WHILST I can manage to bumble along with my mobile phone, it has certain facilities which I am (a) unlikely to use and (b) unlikely to understand but, having mastered text messages, I find these an economical and enjoyable pastime at only 10p a time. Telephones, though, were not always the taken-for-granted marvel that they are today.

Whilst still a young teenager, I used to do football reports of local team activities for the Football Press, which the Evening Press produced each Saturday as a special issue, and will always remember the folks waiting outside North's paper shop in Wheelgate, around where Hoppers now are, anxious for the local and national results. I'm talking of 1936, when I don't think everyone would even have a radio, sorry, wireless set. I've often wondered if this makes me the York & County Press's oldest contributor.

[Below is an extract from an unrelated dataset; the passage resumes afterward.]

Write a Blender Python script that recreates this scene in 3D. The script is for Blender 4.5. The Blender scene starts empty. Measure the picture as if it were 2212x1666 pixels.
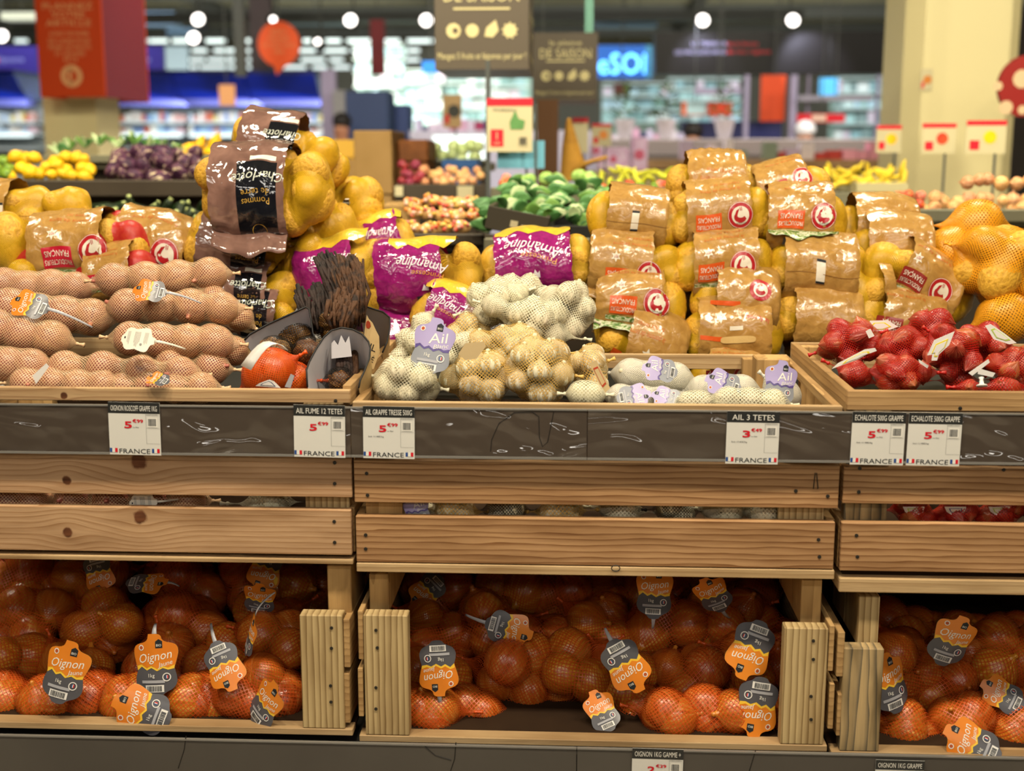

At nine pence a match, I could sometimes notch up two local matches on a Saturday afternoon if they were home games and I pedalled between them fast enough. That was 1s 6d, 18 pence as it was often referred to. A fortune, and much more than my pocket money. If the local team, Taylors Norton United, were playing away, I got a free ride on the bus, and would ring in the results from whatever village we were at. I had to pay for the phone call out of my ninepence!

I well remember going to one village post office and asking the post mistress if I might use the telephone please. She looked a bit apprehensive, as though thinking "What's a young lad like this wanting a telephone for?"

However, bending down she produced a 'candlestick' telephone from under her front counter and plonked it down in front of me. Watching me very closely whilst I asked for the number, she stood there watching and listening whilst I read off my story, always just a 'quickie' which included anything of interest, with half and full-time scores and their scorers, and as soon as I'd finished, she whisked the phone away under the counter. "That'll be tuppence," and with the hard cash handed over, I would make for the bus journey home. I had a feeling that the telephone was her pride and joy in that tiny shop.

Headline of this week's Gazette & Herald says "More will die if A64 is not improved". Words of wisdom from a Yorkshire coroner, but which in my humble opinion should read "More will die if driving standards are not improved".

The subject is, of course, Golden Hill. A hill with a corner top and bottom but otherwise a good wide road. And what's wrong with it? Nothing at all. With the exception of illness-related crashes, the problem is that drivers go too fast, and can't cope with what then happens. If the road is further 'improved' then all that happens is that it is made faster still, and the problems remain. The only answer, as I see it is to slow down, if the standard of driving cannot be improved, and a 50mph limit for half-a-mile either side of the hill would solve all the problems. Providing it can be enforced!

Not a costly exercise, yet no one dare do it, too unpopular, so we continue spending many thousands on road 'improvements', signs and road paint, and people continue to die and the public continue to foot the bill for extensive emergency services.

More information in about the roadside gravestone near Potter Brompton and I am now told that this is the site where a huntsman and horse fell. The rider was carried on a sheep bar to the 'Hall' where he was declared dead. No mention of the horse! However, the Gazette & Herald's editor tells me he has had some calls on this tale, and hopes to do more inquiring than I've been able to do, so we will, I expect, get to know more as time goes by. Probably even before you read this.

Whilst on the Scarborough road, I expect most of you have at some time or other travelled up or down Scarborough's Cliff Lift - the one which is no longer there. At tuppence a go for adults this was a boon to avoid the long drag up the cliff garden paths, apart from the excitement for us children. Even in later years, when cycling home from Whitby by the cliff top path, we would come in somewhere near the Corner Cafe, a ride up to the lift, put the bikes in, and catch a train home for the last lap. No charge for bikes.

A fairly rare animal, a cliff-lift, and Scarborough's was bought by Launceston Council in Cornwall, where I expect it is up and working. The only two other known examples are in Machynlleth and Bridgnorth. So today's question is - has anyone been to Launceston and seen the 'Boro's lift or maybe even had a ride on it? It would be nice to know is it's still alive and kicking.

The Lost Chord

Seated one day at the organ, I jumped as if I'd been shot,

For the dean was upon me, snarling, 'Stainer - and make it hot'.

All week I swung Stainer and Barnby, Bach, Grounod and Bunnett in A;

I said 'Gosh, the old bus is a wonder!' The Dean, with a nod, said 'Okay'.